Sergio Mattarella ha da poco superato la metà del suo secondo mandato. Rieletto nel febbraio 2022, resterà al Quirinale fino al 2029, accompagnando l’Italia in anni complessi, tra sfide economiche, equilibri internazionali e la necessità di riforme interne. La sua figura, riconosciuta da più parti come garanzia istituzionale, continua a rappresentare un punto di riferimento nel panorama politico nazionale.
Eppure, come sempre accade con la più alta carica dello Stato, il dibattito sul “dopo Mattarella” è già iniziato. Non si tratta soltanto di curiosità politica, ma di una riflessione concreta sulle dinamiche parlamentari.

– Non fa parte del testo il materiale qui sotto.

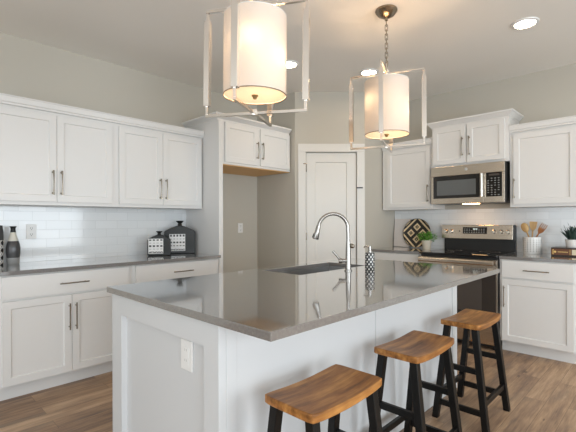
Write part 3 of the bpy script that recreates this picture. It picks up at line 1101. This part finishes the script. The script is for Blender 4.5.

L’elezione del Presidente della Repubblica, infatti, non è mai un atto solitario, ma il risultato di equilibri tra maggioranze e minoranze, alleanze e rapporti di forza.
Guardando ai numeri attuali, emerge un dato significativo: con l’attuale Parlamento e con i delegati regionali, il centrodestra disporrebbe della maggioranza assoluta necessaria per eleggere autonomamente il prossimo Capo dello Stato. Un elemento che, se confermato nel tempo, cambierebbe radicalmente le dinamiche di un’elezione che in passato ha sempre richiesto mediazioni complesse.
L’elaborazione dei dati realizzata da YouTrend su Camera, Senato e delegati regionali parla chiaro. Il centrodestra conta attualmente 393 grandi elettori su un totale di 663. Una cifra che va ben oltre la soglia dei 332 voti necessari dal quarto scrutinio per eleggere il Presidente della Repubblica. Nei primi tre scrutini, come previsto dalla Costituzione, servono i due terzi dell’assemblea, cioè 442 voti. Ma già dal quarto in poi, la maggioranza richiesta diventa assoluta: ed è lì che il centrodestra, almeno sulla carta, avrebbe la possibilità di decidere in autonomia.
Il centrosinistra, invece, si ferma a 248 grandi elettori, mentre gli “altri” – un insieme eterogeneo che comprende minoranze linguistiche, senatori a vita e rappresentanti di liste locali – raggiungono quota 22. Numeri che lasciano intuire come, senza una convergenza trasversale, le possibilità di influire sul risultato restino limitate.
Naturalmente, la politica insegna che le cifre da sole non bastano. Le dinamiche interne ai partiti, i rapporti di forza tra leader e le strategie di lungo periodo possono cambiare molto. Ma il punto di partenza, per la prima volta da anni, sembra favorire un campo politico in maniera netta.
Se questa configurazione dovesse mantenersi fino al 2029, il centrodestra avrebbe davanti a sé una possibilità storica: portare al Quirinale un proprio candidato senza dover trattare con il centrosinistra. Sarebbe una novità significativa, perché nelle elezioni presidenziali del passato l’accordo tra i due poli è sempre stato quasi obbligato, come dimostrano le rielezioni di Napolitano e Mattarella, o ancora prima la scelta condivisa di Ciampi.
Tuttavia, questa prospettiva apre anche interrogativi delicati. Un Presidente della Repubblica eletto da una sola parte politica potrebbe essere percepito come meno “super partes”, con il rischio di incrinare quel ruolo di garante dell’unità nazionale che la Costituzione attribuisce alla carica. Per questo, anche in presenza dei numeri, non è scontato che il centrodestra scelga la via solitaria: la ricerca di una figura di alto profilo condivisa, capace di parlare a tutto il Paese, resta una strada percorribile e forse preferibile sul piano istituzionale.
Mattarella ha superato la metà del suo secondo settennato proprio in queste settimane: è stato infatti rieletto a febbraio 2022 e resterà in carica fino a febbraio 2029.
— Youtrend (@you_trend) September 5, 2025
Con il Parlamento attuale, il centrodestra avrebbe i numeri per eleggere il Presidente della Repubblica in… pic.twitter.com/b6W6S7AIbm
Va comunque ricordato che la prossima elezione presidenziale è ancora lontana: mancano più di tre anni e mezzo, un tempo in politica che equivale a un’eternità. Le elezioni politiche del 2027 potrebbero ridisegnare completamente la mappa parlamentare e con essa i rapporti di forza al momento del voto. Allo stesso modo, eventuali cambi di maggioranza nelle Regioni influirebbero sulla composizione dei delegati regionali.
Quel che è certo è che i numeri odierni restituiscono un’immagine chiara: mai come questa volta il centrodestra si trova nella posizione di poter determinare il futuro inquilino del Colle. Che lo faccia da solo o cercando un accordo più ampio, sarà il tempo a dirlo. Intanto, la discussione è aperta, e continuerà ad accompagnare il dibattito politico italiano nei prossimi anni, fino al giorno in cui si apriranno le urne a Montecitorio per eleggere il successore di Sergio Mattarella.